Wednesday, 20 March 2013

Cyprus going bankrupt

Just when though article by Riegert, Bernd .The decision in Cyprus, to reject a bailout offer from the EU and the IMF was a mistake. It is a step further to eventually leaving the eurzone and could cost Cypriots even more
Parliament in Cyprus has made a grave mistake. Rejecting the conditions for an aid package from the eurozone and the International Monetary Fund (IMF) will have far-reaching consequences, not only for Cyprus itself, but also for the other 16 members of the euro currency area. The willingness to give the ailing banks and the nearly bankrupt state some 10 billion euros in emergency loans had been a generous offer by the EU and IMF.

But the parliament in Nicosia was under pressure from angry small savers, and subsequently followed an almost absurd logic. Yet, the bailout conditions were not about putting Cyprus under foreign rule, or imposing German interests. It was about keeping Cyprus afloat - the tiny state will be bankrupt by June.

Living beyond their means

The part that the Cypriots themselves would have had to contribute was some 5.8 billion euros and that was an appropriate share. That this amount was to be shouldered by bank clients and investors is an agreement by EU states, including Cyprus.

It is now obvious that the country, for years, has lived beyond its means. The business model to attract foreign capital with low taxes and lax controls on the banking sector went bust last summer. That is when the government in Cyprus asked for international help because the partly state-owned banks were in serious trouble. The national debt was threatening to spiral out of control - and that situation has not changed, despite what at first glance seems like a victory for angry bank customers.

 If the eurozone wants to keep Cyprus in the currency union, there has to be urgent negotiations with Nicosia. There is time until June to find a solution when the country will issue it's next batch of government bonds. It is difficult to conceive that eurozone finance ministers over the weekend had such poor judgment about the reaction their offer would cause in Cyprus. Poor management and communication mistakes were made by the EU.

Taxes  instead of levy on deposits?
The only option for the Cypriot government now is to get the money in some different way. Instead of a levy on every bank client's deposits, there could be drastic tax increases. But, should Nicosia fail to implement these as well, the country's troubled banks would go bankrupt, leaving small savers to bear losses considerably more significant than the 6 to 10 percent they would have had to pay with a levy.

If banks, and therefore also the state, go bankrupt, Cyprus would have to leave the eurozone. The 800,000 Cypriots would then have to find a new currency and work hard to get on their feet again. A new currency would most likely be dramatically depreciated and would lead to a great deal of money being lost.

Should Cyprus have to leave the eurozone, trust in the currency union on international financial markets would be seriously shaken. The debt crisis in Spain or Italy might also be reignited. Investors' trust in those two countries is already stretched thin.

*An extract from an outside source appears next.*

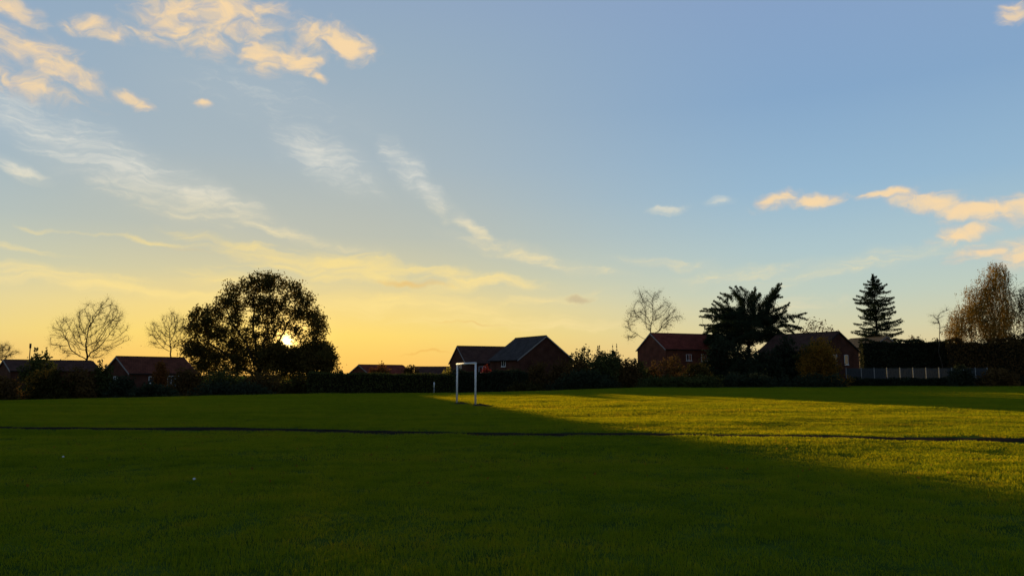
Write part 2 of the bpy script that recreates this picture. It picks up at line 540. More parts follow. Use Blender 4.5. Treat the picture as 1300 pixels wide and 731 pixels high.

Faith in Cypriot banks, most likely, is already lost. Starting Thursday (21.03.2013), when the country's banks reopen, private banking customers will try to withdraw their funds in cash from their accounts. That could quickly lead to banks going bankrupt - and it could be contagious. That's why Cyprus is "too big to fail" – even if, compared to other eurozone countries, it is tiny. Eurozone finance ministers now have to come up with a new plan as to how a country that goes bankrupt could exit the currency union.

Unpredictable risk
Should the eurzone try to save Cyprus, no matter what, it would signal to other ailing countries that they do not have to take their reforms and austerity measures all too seriously anymore. That would undermine the entire idea of eurzone bailouts and put the bloc's credibility on the line.

Parliamentarians in Cyprus have stood up to the mighty European Union, but the price they will have to pay for it is hard to gauge. It could be very high - a lot higher than the initial contribution which, after al,l would also have asked foreign bank customers to pay their share. The current celebrations on the streets of Cyprus are unlikely to last very long.

Analyst Robert Halver of the Baader Bank said the fear is that depositors throughout the eurozone might view the Cyprus experience as reason to start withdrawing their funds from bank accounts. Such a run on banks could create a new crisis for European governments, now in the third year of their debt crisis.
"What has been done in Cyprus is an experiment," Halver said. "If the population has to, in the form of their savings, contribute to rectify the mistakes that have been made in Cyprus, then there is a danger that in other countries people will decide, at the breakfast table, to withdraw their money. If money is withdrawn on a great scale, if we have a bank run, then we see the return of the bank crisis."

Russian President Vladimir Putin on Monday called the proposed levy "unfair, unprofessional and dangerous."  Russian banks and corporations have billions of dollars in Cypriot banks.

Cypriot media say it is unlikely lawmakers will agree to the terms set in the bailout. 
President Nicos Anastasiades said in a televised address to the nation Sunday if parliament does not approve the levy, Cyprus faces bankruptcy and the possible exit of Cyprus from the eurozone.